▶ **Problem description**: Restate the listing that follows word for word, without its pictures.

▶ **Dataset extract**:
- - - -
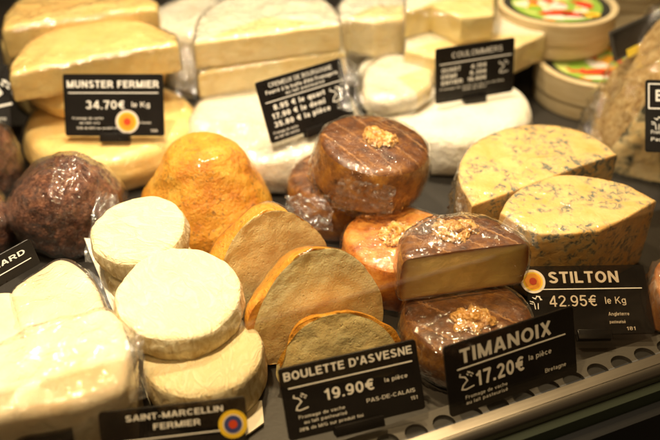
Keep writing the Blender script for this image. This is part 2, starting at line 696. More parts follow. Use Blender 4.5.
def wrap(parent, verts, mat='cling_film', grow=0.0012, voxel=0.0028, amp=0.0012, freq=55, seed=1, crumples=(), floor=True):
    """a skin of cling film: the hull of the thing, remeshed and wrinkled"""
    bm = bmesh.new()
    vs = [bm.verts.new(v) for v in verts]
    r = bmesh.ops.convex_hull(bm, input=vs)
    junk = [e for e in r['geom_interior'] if isinstance(e, bmesh.types.BMVert)]
    bmesh.ops.delete(bm, geom=list(set(junk)), context='VERTS')
    loose = [v for v in bm.verts if not v.link_faces]
    bmesh.ops.delete(bm, geom=loose, context='VERTS')
    me = bpy.data.meshes.new('hull')
    bm.to_mesh(me)
    bm.free()
    o = bpy.data.objects.new('hull', me)
    C.objects.link(o)
    md = o.modifiers.new('r', 'REMESH')
    md.mode = 'VOXEL'
    md.voxel_size = voxel
    dg = bpy.context.evaluated_depsgraph_get()
    dg.update()
    m2 = bpy.data.meshes.new_from_object(o.evaluated_get(dg))
    bpy.data.objects.remove(o)
    b = bmesh.new()
    b.from_mesh(m2)
    bmesh.ops.smooth_vert(b, verts=b.verts, factor=0.5, use_axis_x=True, use_axis_y=True, use_axis_z=True)
    b.normal_update()
    new = []
    for v in b.verts:
        q = v.co
        st = Vector((q.x, q.y * 0.6, q.z * 0.8))
        r1 = (1 - abs(nz(st, freq, seed))) ** 5
        r2 = (1 - abs(nz(st, freq * 2.3, seed + 3))) ** 4
        d = grow + amp * (r1 + 0.5 * r2)
        for (cp, cr, ca) in crumples:
            t = max(0.0, 1 - (q - Vector(cp)).length / cr)
            if t > 0:
                rr = (1 - abs(nz(q, 150, seed + 7))) ** 3 + 0.6 * (1 - abs(nz(q, 290, seed + 9))) ** 3
                d += ca * t * rr
        new.append(q + v.normal * d)
    for v, q in zip(b.verts, new):
        v.co = q
        if floor and v.co.z < 0.0002:
            v.co.z = 0.0002
    b.to_mesh(m2)
    b.free()
    m2.materials.clear()
    m2.name = 'plastic_wrap'
    return link('plastic_wrap', m2, mat, parent)


def sheet(parent, corners, nu=40, nv=24, amp=0.004, freq=90, seed=1, mat='crumpled_film', name='loose_film'):
    """a crumpled flap of film between four local points"""
    a, b, c, d = (Vector(p) for p in corners)
    nrm = (b - a).cross(d - a).normalized()
    bm = bmesh.new()
    g = []
    for j in range(nv + 1):
        row = []
        for i in range(nu + 1):
            u, v = i / nu, j / nv
            p = a.lerp(b, u).lerp(d.lerp(c, u), v)
            edge = 0.35 + 0.65 * v
            rr = (1 - abs(nz(p, freq, seed))) ** 2 - 0.5 + 0.7 * ((1 - abs(nz(p, freq * 2.2, seed + 3))) ** 2 - 0.5)
            p = p + nrm * amp * edge * rr + (b - a).normalized() * amp * 0.5 * nz(p, freq, seed + 5)
            row.append(bm.verts.new(p))
        g.append(row)
    for j in range(nv):
        for i in range(nu):
            bm.faces.new((g[j][i], g[j][i + 1], g[j + 1][i + 1], g[j + 1][i]))
    return from_bm(name, bm, mat, parent)


def walnut(parent, loc, size=0.013, seed=1, lobes=10):
    """broken kernel: a heap of smooth brain-like lobes grown into one mesh"""
    rnd = random.Random(seed)
    bm = bmesh.new()
    for k in range(lobes):
        t = bmesh.ops.create_icosphere(bm, subdivisions=4, radius=1.0)
        a = k * 2 * PI / (lobes - 1) + rnd.uniform(-.3, .3)
        rad = 0 if k == 0 else size * rnd.uniform(0.42, 0.66)
        sc = size * rnd.uniform(0.27, 0.37)
        S3 = Matrix.Diagonal((sc * 1.3, sc * 0.85, sc * 0.8)).to_3x3()
        rotm = Matrix.Rotation(rnd.uniform(0, 6.28), 3, 'Z') @ Matrix.Rotation(rnd.uniform(-0.5, 0.5), 3, 'X')
        for v in t['verts']:
            q = v.co.copy()
            rd = 1 + 0.30 * nz(q, 1.7, seed + k) - 0.30 * max(0, 1 - abs(nz(q, 1.9, seed + k + 9)) / 0.14)
            q = rotm @ (S3 @ (q * rd * 1.2))
            v.co = q + Vector((rad * math.cos(a) * 1.1, rad * math.sin(a) * 0.85, sc * (0.9 if k == 0 else rnd.uniform(.25, .6))))
    o = from_bm('walnut', bm, 'walnut_kernel', parent)
    o.location = loc
    return o


def box_bm(bm, x0, x1, y0, y1, z0, z1, bev=0.0):
    g = bmesh.ops.create_cube(bm, size=1.0)
    for v in g['verts']:
        v.co = Vector(((x0 + x1) / 2 + v.co.x * (x1 - x0), (y0 + y1) / 2 + v.co.y * (y1 - y0), (z0 + z1) / 2 + v.co.z * (z1 - z0)))
    if bev:
        es = list({e for v in g['verts'] for e in v.link_edges})
        bmesh.ops.bevel(bm, geom=es, offset=bev, segments=2, affect='EDGES', profile=0.5)


# ------------------------------------------------------------------ signs


# ------------------------------------------------------------------ a plain grotesque lettering, drawn as strokes
def arc(cx, cy, rx, ry, a0, a1, n=14):
    return [(cx + rx * math.cos(R(a0 + (a1 - a0) * i / n)), cy + ry * math.sin(R(a0 + (a1 - a0) * i / n))) for i in range(n + 1)]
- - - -
▶ **Output below**:
Keep writing the Blender script for this image. This is part 2, starting at line 696. More parts follow. Use Blender 4.5.
def wrap(parent, verts, mat='cling_film', grow=0.0012, voxel=0.0028, amp=0.0012, freq=55, seed=1, crumples=(), floor=True):
    """a skin of cling film: the hull of the thing, remeshed and wrinkled"""
    bm = bmesh.new()
    vs = [bm.verts.new(v) for v in verts]
    r = bmesh.ops.convex_hull(bm, input=vs)
    junk = [e for e in r['geom_interior'] if isinstance(e, bmesh.types.BMVert)]
    bmesh.ops.delete(bm, geom=list(set(junk)), context='VERTS')
    loose = [v for v in bm.verts if not v.link_faces]
    bmesh.ops.delete(bm, geom=loose, context='VERTS')
    me = bpy.data.meshes.new('hull')
    bm.to_mesh(me)
    bm.free()
    o = bpy.data.objects.new('hull', me)
    C.objects.link(o)
    md = o.modifiers.new('r', 'REMESH')
    md.mode = 'VOXEL'
    md.voxel_size = voxel
    dg = bpy.context.evaluated_depsgraph_get()
    dg.update()
    m2 = bpy.data.meshes.new_from_object(o.evaluated_get(dg))
    bpy.data.objects.remove(o)
    b = bmesh.new()
    b.from_mesh(m2)
    bmesh.ops.smooth_vert(b, verts=b.verts, factor=0.5, use_axis_x=True, use_axis_y=True, use_axis_z=True)
    b.normal_update()
    new = []
    for v in b.verts:
        q = v.co
        st = Vector((q.x, q.y * 0.6, q.z * 0.8))
        r1 = (1 - abs(nz(st, freq, seed))) ** 5
        r2 = (1 - abs(nz(st, freq * 2.3, seed + 3))) ** 4
        d = grow + amp * (r1 + 0.5 * r2)
        for (cp, cr, ca) in crumples:
            t = max(0.0, 1 - (q - Vector(cp)).length / cr)
            if t > 0:
                rr = (1 - abs(nz(q, 150, seed + 7))) ** 3 + 0.6 * (1 - abs(nz(q, 290, seed + 9))) ** 3
                d += ca * t * rr
        new.append(q + v.normal * d)
    for v, q in zip(b.verts, new):
        v.co = q
        if floor and v.co.z < 0.0002:
            v.co.z = 0.0002
    b.to_mesh(m2)
    b.free()
    m2.materials.clear()
    m2.name = 'plastic_wrap'
    return link('plastic_wrap', m2, mat, parent)


def sheet(parent, corners, nu=40, nv=24, amp=0.004, freq=90, seed=1, mat='crumpled_film', name='loose_film'):
    """a crumpled flap of film between four local points"""
    a, b, c, d = (Vector(p) for p in corners)
    nrm = (b - a).cross(d - a).normalized()
    bm = bmesh.new()
    g = []
    for j in range(nv + 1):
        row = []
        for i in range(nu + 1):
            u, v = i / nu, j / nv
            p = a.lerp(b, u).lerp(d.lerp(c, u), v)
            edge = 0.35 + 0.65 * v
            rr = (1 - abs(nz(p, freq, seed))) ** 2 - 0.5 + 0.7 * ((1 - abs(nz(p, freq * 2.2, seed + 3))) ** 2 - 0.5)
            p = p + nrm * amp * edge * rr + (b - a).normalized() * amp * 0.5 * nz(p, freq, seed + 5)
            row.append(bm.verts.new(p))
        g.append(row)
    for j in range(nv):
        for i in range(nu):
            bm.faces.new((g[j][i], g[j][i + 1], g[j + 1][i + 1], g[j + 1][i]))
    return from_bm(name, bm, mat, parent)


def walnut(parent, loc, size=0.013, seed=1, lobes=10):
    """broken kernel: a heap of smooth brain-like lobes grown into one mesh"""
    rnd = random.Random(seed)
    bm = bmesh.new()
    for k in range(lobes):
        t = bmesh.ops.create_icosphere(bm, subdivisions=4, radius=1.0)
        a = k * 2 * PI / (lobes - 1) + rnd.uniform(-.3, .3)
        rad = 0 if k == 0 else size * rnd.uniform(0.42, 0.66)
        sc = size * rnd.uniform(0.27, 0.37)
        S3 = Matrix.Diagonal((sc * 1.3, sc * 0.85, sc * 0.8)).to_3x3()
        rotm = Matrix.Rotation(rnd.uniform(0, 6.28), 3, 'Z') @ Matrix.Rotation(rnd.uniform(-0.5, 0.5), 3, 'X')
        for v in t['verts']:
            q = v.co.copy()
            rd = 1 + 0.30 * nz(q, 1.7, seed + k) - 0.30 * max(0, 1 - abs(nz(q, 1.9, seed + k + 9)) / 0.14)
            q = rotm @ (S3 @ (q * rd * 1.2))
            v.co = q + Vector((rad * math.cos(a) * 1.1, rad * math.sin(a) * 0.85, sc * (0.9 if k == 0 else rnd.uniform(.25, .6))))
    o = from_bm('walnut', bm, 'walnut_kernel', parent)
    o.location = loc
    return o


def box_bm(bm, x0, x1, y0, y1, z0, z1, bev=0.0):
    g = bmesh.ops.create_cube(bm, size=1.0)
    for v in g['verts']:
        v.co = Vector(((x0 + x1) / 2 + v.co.x * (x1 - x0), (y0 + y1) / 2 + v.co.y * (y1 - y0), (z0 + z1) / 2 + v.co.z * (z1 - z0)))
    if bev:
        es = list({e for v in g['verts'] for e in v.link_edges})
        bmesh.ops.bevel(bm, geom=es, offset=bev, segments=2, affect='EDGES', profile=0.5)


# ------------------------------------------------------------------ signs


# ------------------------------------------------------------------ a plain grotesque lettering, drawn as strokes
def arc(cx, cy, rx, ry, a0, a1, n=14):
    return [(cx + rx * math.cos(R(a0 + (a1 - a0) * i / n)), cy + ry * math.sin(R(a0 + (a1 - a0) * i / n))) for i in range(n + 1)]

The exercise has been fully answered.